* [REQUIREMENT]:
Locate the word "Write" in the material, then show every line that holds it.
-- START OF GIVEN INFORMATION --
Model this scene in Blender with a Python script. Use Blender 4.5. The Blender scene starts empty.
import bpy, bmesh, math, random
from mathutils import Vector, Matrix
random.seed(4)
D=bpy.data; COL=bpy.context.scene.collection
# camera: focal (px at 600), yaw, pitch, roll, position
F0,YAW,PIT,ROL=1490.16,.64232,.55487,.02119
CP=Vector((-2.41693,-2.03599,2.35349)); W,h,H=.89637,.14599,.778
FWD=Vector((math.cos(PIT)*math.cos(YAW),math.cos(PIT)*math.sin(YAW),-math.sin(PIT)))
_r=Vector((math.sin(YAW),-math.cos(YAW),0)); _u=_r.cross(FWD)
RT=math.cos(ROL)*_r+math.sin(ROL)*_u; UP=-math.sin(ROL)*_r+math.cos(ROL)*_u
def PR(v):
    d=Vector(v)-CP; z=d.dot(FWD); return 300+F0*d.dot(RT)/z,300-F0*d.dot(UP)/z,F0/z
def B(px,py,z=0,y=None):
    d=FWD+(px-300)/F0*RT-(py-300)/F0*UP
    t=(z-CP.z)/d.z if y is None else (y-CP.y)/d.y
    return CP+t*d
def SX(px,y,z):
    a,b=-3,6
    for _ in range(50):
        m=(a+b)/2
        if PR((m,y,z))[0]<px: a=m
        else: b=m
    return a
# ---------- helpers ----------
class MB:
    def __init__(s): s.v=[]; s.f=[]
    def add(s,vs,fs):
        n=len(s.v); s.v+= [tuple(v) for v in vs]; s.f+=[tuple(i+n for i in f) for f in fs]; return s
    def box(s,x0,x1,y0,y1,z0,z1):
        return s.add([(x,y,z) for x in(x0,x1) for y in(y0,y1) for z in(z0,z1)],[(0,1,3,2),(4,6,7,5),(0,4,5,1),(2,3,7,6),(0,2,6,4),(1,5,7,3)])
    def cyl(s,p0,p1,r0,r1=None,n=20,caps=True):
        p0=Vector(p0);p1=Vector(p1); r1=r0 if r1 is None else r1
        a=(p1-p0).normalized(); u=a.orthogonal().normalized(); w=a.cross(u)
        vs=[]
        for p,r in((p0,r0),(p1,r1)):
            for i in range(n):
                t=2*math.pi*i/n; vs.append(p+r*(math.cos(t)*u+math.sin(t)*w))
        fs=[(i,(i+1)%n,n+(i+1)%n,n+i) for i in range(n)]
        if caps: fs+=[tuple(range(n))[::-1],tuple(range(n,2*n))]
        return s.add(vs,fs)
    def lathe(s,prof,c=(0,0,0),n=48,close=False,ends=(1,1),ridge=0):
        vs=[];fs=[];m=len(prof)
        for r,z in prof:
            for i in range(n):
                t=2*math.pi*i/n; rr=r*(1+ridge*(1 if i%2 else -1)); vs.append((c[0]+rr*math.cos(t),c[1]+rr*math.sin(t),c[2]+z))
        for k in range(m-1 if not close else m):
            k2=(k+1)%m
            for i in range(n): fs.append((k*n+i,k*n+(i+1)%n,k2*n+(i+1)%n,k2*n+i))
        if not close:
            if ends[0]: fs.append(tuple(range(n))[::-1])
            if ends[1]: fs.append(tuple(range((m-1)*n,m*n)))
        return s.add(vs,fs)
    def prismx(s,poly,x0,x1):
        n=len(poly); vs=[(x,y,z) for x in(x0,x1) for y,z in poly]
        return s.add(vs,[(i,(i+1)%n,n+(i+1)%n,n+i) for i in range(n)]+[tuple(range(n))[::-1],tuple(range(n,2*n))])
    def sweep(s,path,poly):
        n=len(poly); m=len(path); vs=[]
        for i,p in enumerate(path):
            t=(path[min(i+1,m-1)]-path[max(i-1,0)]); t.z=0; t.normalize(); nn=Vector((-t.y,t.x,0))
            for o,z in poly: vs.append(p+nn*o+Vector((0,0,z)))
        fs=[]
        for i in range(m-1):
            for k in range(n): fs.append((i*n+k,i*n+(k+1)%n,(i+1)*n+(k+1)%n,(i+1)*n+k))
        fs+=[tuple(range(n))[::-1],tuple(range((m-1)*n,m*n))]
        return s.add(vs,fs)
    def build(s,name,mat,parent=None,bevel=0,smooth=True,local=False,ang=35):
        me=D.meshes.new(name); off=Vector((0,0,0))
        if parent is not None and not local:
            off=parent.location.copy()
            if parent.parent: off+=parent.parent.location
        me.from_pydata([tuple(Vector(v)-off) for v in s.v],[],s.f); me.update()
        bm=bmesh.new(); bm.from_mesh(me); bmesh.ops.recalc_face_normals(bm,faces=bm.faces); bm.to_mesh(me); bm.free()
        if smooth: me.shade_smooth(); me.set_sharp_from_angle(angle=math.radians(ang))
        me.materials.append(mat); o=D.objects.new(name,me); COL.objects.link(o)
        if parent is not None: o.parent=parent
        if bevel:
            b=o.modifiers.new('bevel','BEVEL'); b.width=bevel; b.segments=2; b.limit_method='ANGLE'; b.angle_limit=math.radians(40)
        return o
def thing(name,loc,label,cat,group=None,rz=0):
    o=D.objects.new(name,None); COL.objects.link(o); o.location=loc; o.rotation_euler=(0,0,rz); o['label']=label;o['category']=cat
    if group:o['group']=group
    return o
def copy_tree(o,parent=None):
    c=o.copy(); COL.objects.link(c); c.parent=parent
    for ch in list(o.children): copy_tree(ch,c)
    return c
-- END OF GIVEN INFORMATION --
-- START OF GIVEN INFORMATION --
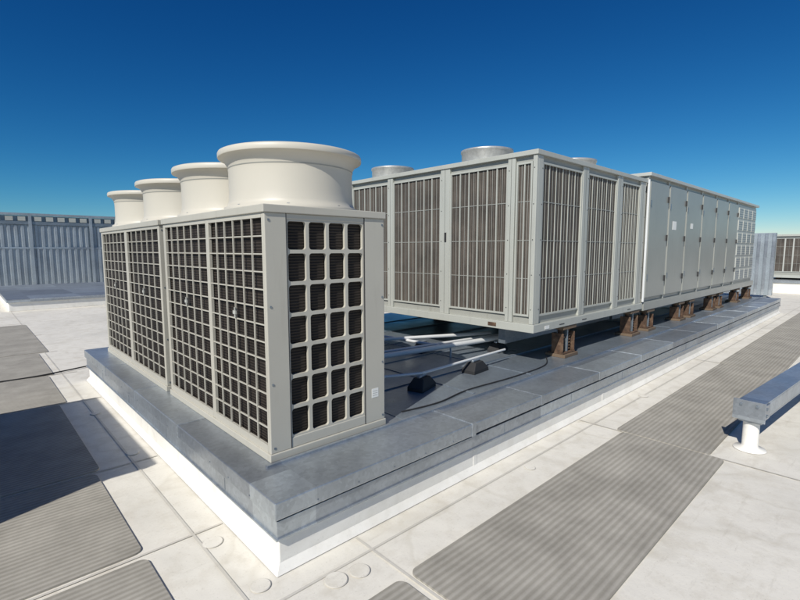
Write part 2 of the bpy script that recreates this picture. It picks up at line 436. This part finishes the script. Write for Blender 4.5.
-- END OF GIVEN INFORMATION --
-- START OF GIVEN INFORMATION --
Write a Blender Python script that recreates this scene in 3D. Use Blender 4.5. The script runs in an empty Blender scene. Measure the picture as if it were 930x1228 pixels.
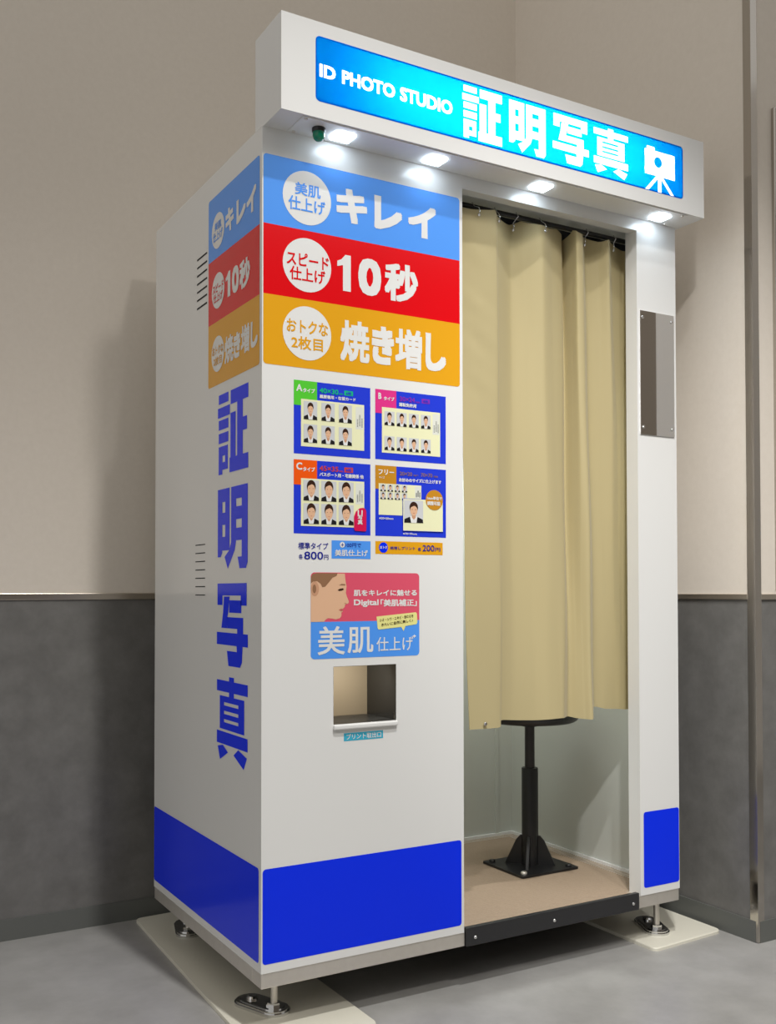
-- END OF GIVEN INFORMATION --
* [WRITTEN RESPONSE]:
Write part 2 of the bpy script that recreates this picture. It picks up at line 436. This part finishes the script. Write for Blender 4.5.
Write a Blender Python script that recreates this scene in 3D. Use Blender 4.5. The script runs in an empty Blender scene. Measure the picture as if it were 930x1228 pixels.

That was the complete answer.